Supplied information:

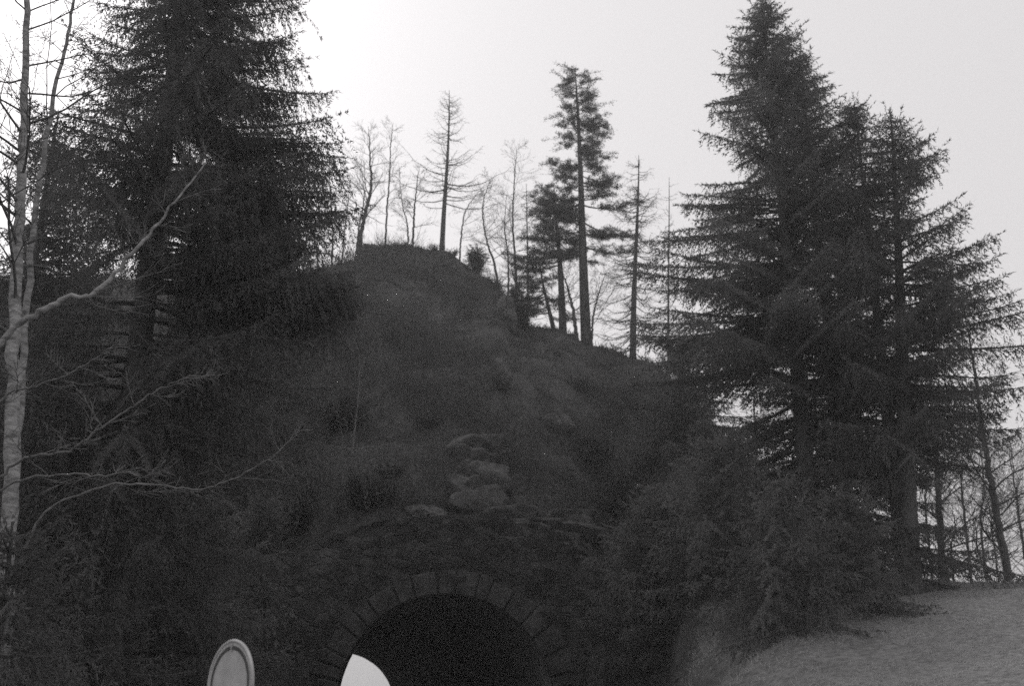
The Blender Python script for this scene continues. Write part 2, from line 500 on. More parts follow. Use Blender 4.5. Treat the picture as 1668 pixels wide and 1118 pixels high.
def surf_at(px, py):
    """where the sight line of a photo pixel meets the hill"""
    Y = np.linspace(10, 60, 1200); d = at(px, py, 1.0) - CAM
    x = CAM[0] + d[0] * Y; z = CAM[2] + d[2] * Y
    hgt = np.maximum(hz(x, Y), 0); hit = np.nonzero(hgt > z)[0]
    return float(Y[hit[0]]) if len(hit) else 45.0


def rock_on(name, label, cat, px, py, w, dpt, h, seed, **k):
    return rock(name, label, cat, px, py, surf_at(px, py) + 0.1, w, dpt, h, seed, **k)


def rock_face(label, px0, px1, py0, py1, seed):
    """a broken face of many angular blocks bedded in the slope, ONE mesh"""
    rng = np.random.default_rng(seed); VV = []; FF = []; nv = 0
    c = at((px0 + px1) / 2, (py0 + py1) / 2, surf_at((px0 + px1) / 2, (py0 + py1) / 2))
    rows = 5
    for i in range(rows):
        cols = 3 if i % 2 else 2
        for j in range(cols):
            px = px0 + (px1 - px0) * (j + .5 + rng.uniform(-.2, .2)) / cols; py = py0 + (py1 - py0) * (i + .5 + rng.uniform(-.15, .15)) / rows
            p = at(px, py, surf_at(px, py) + 0.2)
            wv = (px1 - px0) / cols / HF * 38 * rng.uniform(.8, 1.05); hv_ = (py1 - py0) / rows / HF * 40 * rng.uniform(.85, 1.15)
            bm = bmesh.new(); bmesh.ops.create_icosphere(bm, subdivisions=4, radius=1)
            N = np.concatenate([np.eye(3), -np.eye(3)]) + rng.normal(size=(6, 3)) * .22; N = np.concatenate([N, rng.normal(size=(7, 3))]); N /= np.linalg.norm(N, axis=1, keepdims=True)
            D = np.concatenate([rng.uniform(.62, .78, 6), rng.uniform(.92, 1.1, 7)])
            for v in bm.verts:
                d = np.array(v.co); q = N @ d; rr_ = min(1.25, np.min(np.where(q > .05, D / np.maximum(q, .05), 9)))
                rr_ += .05 * float(fbm(np.array([d[0] * 3 + i * 7 + d[2]]), np.array([d[1] * 3 + d[2] * 2 + j * 5]), seed, 4)[0])
                v.co = Vector((d[0] * rr_ * wv, d[1] * rr_ * .8, d[2] * rr_ * hv_))
            a = rng.uniform(-.12, .12); ca, sa = math.cos(a), math.sin(a)
            bm.verts.ensure_lookup_table()
            co = np.array([v.co for v in bm.verts]); co = np.stack([co[:, 0] * ca - co[:, 2] * sa, co[:, 1], co[:, 0] * sa + co[:, 2] * ca], 1) + (p - c)
            VV.append(co); FF.append(np.array([[v.index for v in f.verts] for f in bm.faces]) + nv); nv += len(co); bm.free()
    o = mesh_np('rocky_crag', np.concatenate(VV), np.concatenate(FF), M['rock']); o.location = c
    return tag(o, label, 'rock')


rock_face('pale broken rock face in the middle of the hillside above the tunnel', 742, 822, 722, 832, 21)
rock_face('dark broken rock band between the pale rock face and the right of the tunnel arch', 815, 945, 838, 905, 22)
rock_on('rock_outcrop', 'small pale rock knob just left of the broken rock face', 'rock', 752, 742, 0.9, 0.9, 1.1, 22)
rock_on('rock_outcrop', 'narrow upright rock above the dark broken rock band', 'rock', 888, 840, 0.8, 0.8, 1.6, 24)
rock_on('rock_outcrop', 'dark rock shelf under the broken rock face', 'rock', 690, 850, 1.7, 1.3, 1.2, 25)
rock_on('rock_outcrop', 'tilted rock slab beside the tunnel arch on its right', 'rock', 940, 900, 1.7, 1.2, 1.5, 27)
rock_on('rock_outcrop', 'small grey boulder up the slope left of the broken rock face', 'rock', 640, 770, 1.2, 1.2, 0.8, 28)
rock_on('rock_outcrop', 'mossy rock step high on the right flank of the hill', 'rock', 905, 700, 2.2, 1.5, 1.2, 29)
rock_on('rock_outcrop', 'rock rib on the hilltop knoll just under its right edge', 'rock', 740, 440, 1.6, 1.5, 1.6, 30)
rock_on('rock_outcrop', 'steep rock shoulder on the skyline where the hilltop drops to the pines', 'rock', 822, 520, 1.2, 1.6, 2.4, 31)
rock_on('rock_outcrop', 'blocky rock on the skyline at the left shoulder of the hilltop', 'rock', 602, 412, 1.5, 1.4, 1.5, 34)
rock_on('boulder', 'pale boulder at the left end of the loose stones above the tunnel', 'boulder', 520, 955, 0.8, 0.7, 0.7, 32)
rock_on('boulder', 'pale boulder on the dark slope above the round sign', 'boulder', 455, 1000, 0.8, 0.6, 0.7, 33)
protos = [rock_mesh(50 + k, 0.5, 0.45, 0.4, 3, 12) for k in range(4)]
pm = []
for b in protos:
    me = bpy.data.meshes.new('loose_stone'); b.to_mesh(me); b.free(); me.materials.append(M['rock']); pm.append(me)
rg = random.Random(4)
for k in range(34):
    px = rg.gauss(620, 55); py = 905 + rg.random() * 62 - max(0, (px - 600)) * 0.12
    Y = surf_at(px, py); p = at(px, py, Y)
    o = bpy.data.objects.new('loose_stone', pm[k % 4]); C.objects.link(o)
    s = rg.uniform(0.3, 0.75)
    o.location = (p[0], p[1] - 0.05, p[2] + 0.02); o.scale = (s, s * rg.uniform(.8, 1.1), s * rg.uniform(.7, 1))
    o.rotation_euler = (rg.uniform(-.5, .5), rg.uniform(-.5, .5), rg.uniform(0, 6))
    tag(o, 'small loose grey stone in the rubble up left of the tunnel arch', 'stone', 'loose stones above the tunnel')


# ------------------------------------------------------------------ conifers
def lean_trunk(h, r, lean=(0, 0), wob=0.15, seed=0, n=26):
    rng = np.random.default_rng(seed); t = np.linspace(0, 1, n)
    ph = rng.uniform(0, 6, 2)
    x = lean[0] * t + wob * (np.sin(t * 4 + ph[0]) - math.sin(ph[0])) * t; y = lean[1] * t + wob * (np.sin(t * 5 + ph[1]) - math.sin(ph[1])) * t
    P = np.stack([x, y, t * h], 1)
    R = r * (1 - t) ** 0.85 + 0.012; R[0] *= 1.25
    P[0, 2] = -0.4
    return P, R


def spruce(name, label, px, py_top, Y, height=None, R=3.0, base=0.0, seed=1, needles='needles', dens=1.0, droop=0.5,
           whorl=0.30, prof_pow=0.66, trunk_r=None, lean=0.0, cat='tree', group=None, twig_step=0.13, nl=0.12, nw=0.029, gap=0.0, px_base=None,
           sheet=0.35, tips=0.0, rmin=0.12, azbias=None, extras=(), vary=(.72, 1.12)):
    rng = np.random.default_rng(seed)
    top = at(px, py_top, Y)
    bx = top[0] if px_base is None else at(px_base, 900, Y)[0]
    gz = ground_z(bx, Y)
    h = top[2] - gz
    root = thing(name, label, cat, (bx, Y, gz), group)
    tr = trunk_r or 0.012 * h + 0.04
    TP, TR = lean_trunk(h, tr, (top[0] - bx, 0), 0.06, seed)
    v, f = tube(TP, TR, 10); mesh_np('trunk', v, f, M['bark'], root, smooth=True)
    B0 = []; B1 = []; BR0 = []; BR1 = []
    TS = []; TD = []; TL = []; TSag = []
    z = base + 0.15
    todo = [(float(at(px, q[0], Y)[2] - gz), q) for q in extras]
    while z < h - 0.15 or todo:
        ex = None
        if z >= h - 0.15: zz, ex = todo.pop(); keepz = z; z = zz
        t = z / h
        nb = 1 if ex else rng.integers(5, 8)
        a0 = rng.uniform(0, 6.28)
        for k in range(nb):
            az = a0 + k * 6.283 / nb + rng.uniform(-.35, .35)
            if not ex and float(vnoise((az % 6.283) * 1.1 + seed * 3.7, z * 0.75 + seed)) < gap * 1.15: continue
            tt = max(0.0, (1 - (z - base * 0.0) / h))
            L = R * min(1.0, (tt / 0.8)) ** prof_pow * rng.uniform(*vary) + rmin
            if rng.random() < tips: L *= 1.25
            if azbias is not None: L *= azbias(az, t)
            if ex: L = ex[1]; az = ex[2]
            el = math.radians(38 * t - 14 + rng.uniform(-7, 7)) if droop > 0.3 else math.radians(34 * t + 2 + rng.uniform(-7, 7))
            n = max(5, int(L / 0.28)); s = np.linspace(0, 1, n + 1)
            hd = np.array((math.cos(az), math.sin(az), 0))
            sag = droop * L * 0.34 * (1 - 0.8 * t)
            if ex and droop > .8: sag = 0.10 * L; el = math.radians(-2 + rng.uniform(-3, 3))
            zc = L * s * math.sin(el) - sag * s ** 1.6 + sag * 0.75 * s ** 4
            cx_, cy_ = np.interp(z, TP[:, 2], TP[:, 0]), np.interp(z, TP[:, 2], TP[:, 1])
            side = np.array((-math.sin(az), math.cos(az), 0)) * rng.uniform(-.16, .16) * L
            P = np.array((cx_, cy_, z)) + hd * (L * s * math.cos(el))[:, None] + np.outer(zc, (0, 0, 1)) + side * (s ** 2)[:, None]
            rb = (0.010 + 0.011 * L) * (1 - s) + 0.004
            B0.append(P[:-1]); B1.append(P[1:]); BR0.append(rb[:-1]); BR1.append(rb[1:])
            # side twigs
            st0 = 0.10 if L < 1.2 else 0.16
            ns = max(3, int(L * (1 - st0) / twig_step)); ss = st0 + (1 - st0) * (np.arange(ns) + rng.random(ns) * .6) / ns
            ss = np.clip(ss, 0, 0.995)
            pp = np.stack([np.interp(ss, s, P[:, i]) for i in range(3)], 1)
            tg = np.stack([np.interp(ss, s[:-1], np.diff(P[:, i])) for i in range(3)], 1); tg /= np.linalg.norm(tg, axis=1, keepdims=True)
            sd_ = np.cross(tg, (0, 0, 1)); sd_ /= np.linalg.norm(sd_, axis=1, keepdims=True) + 1e-9
            env = np.sqrt(np.clip(1 - ss, 0, 1)) * np.clip(ss * 4 + 0.3, 0, 1)
            for sg in (-1, 1):
                ln = (0.16 + sheet * L * 0.75 * env) * rng.uniform(0.65, 1.2, ns)
                ln = np.minimum(ln, 1.1)
                TS.append(pp); TD.append(tg * 0.75 + sg * sd_ * 0.8); TL.append(ln); TSag.append(np.full(ns, 0.35 + droop * 0.5))
            # hanging curtains
            if droop > 0.3:
                TS.append(pp); TD.append(tg * 0.4 + rng.normal(size=(ns, 3)) * 0.25 - np.array((0, 0, 0.7)))
                TL.append(rng.uniform(0.15, 0.5, ns) * (1.3 if ex else 1.0) * (0.4 + droop) * np.clip(L / 2, 0.35, 1)); TSag.append(np.full(ns, 0.7))
            TS.append(P[-1:]); TD.append((P[-1:] - P[-2:-1]) / 0.28 + np.array((0, 0, .15))); TL.append(np.array([0.3])); TSag.append(np.array([0.1]))
        if ex: z = keepz; continue
        z += whorl * rng.uniform(0.8, 1.2) * (0.55 + 0.45 * (1 - t))
    # leader shoot
    TS.append(np.array([[TP[-1, 0], TP[-1, 1], h - 0.5]])); TD.append(np.array([[0, 0, 1.0]])); TL.append(np.array([0.6])); TSag.append(np.array([0.0]))
    bv, bf = segs_mesh(np.concatenate(B0), np.concatenate(B1), np.concatenate(BR0), np.concatenate(BR1))
    TS = np.concatenate(TS); TD = np.concatenate(TD); TL = np.concatenate(TL); SG = np.concatenate(TSag)
    TD /= np.linalg.norm(TD, axis=1, keepdims=True) + 1e-9
    cnt = np.maximum(2, (TL * 50 * dens).astype(int))
    I = np.repeat(np.arange(len(TL)), cnt); s = rng.random(len(I))
    D = TD[I]; L = TL[I][:, None]; s1 = s[:, None]
    P = TS[I] + D * L * s1; P[:, 2] -= (SG[I] * TL[I] * s ** 2)
    P += rng.normal(size=P.shape) * 0.012
    T = D.copy(); T[:, 2] -= 2 * SG[I] * s; T /= np.linalg.norm(T, axis=1, keepdims=True) + 1e-9
    v, f = needles_mesh(rng, P, T, nl, nw, 0.62)
    crown_np(bv, bf, M['twig'], v, f, M[needles], root)
    return root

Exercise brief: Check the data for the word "high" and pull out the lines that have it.

Output:
The Blender Python script for this scene continues. Write part 2, from line 500 on. More parts follow. Use Blender 4.5. Treat the picture as 1668 pixels wide and 1118 pixels high.
rock_on('rock_outcrop', 'mossy rock step high on the right flank of the hill', 'rock', 905, 700, 2.2, 1.5, 1.2, 29)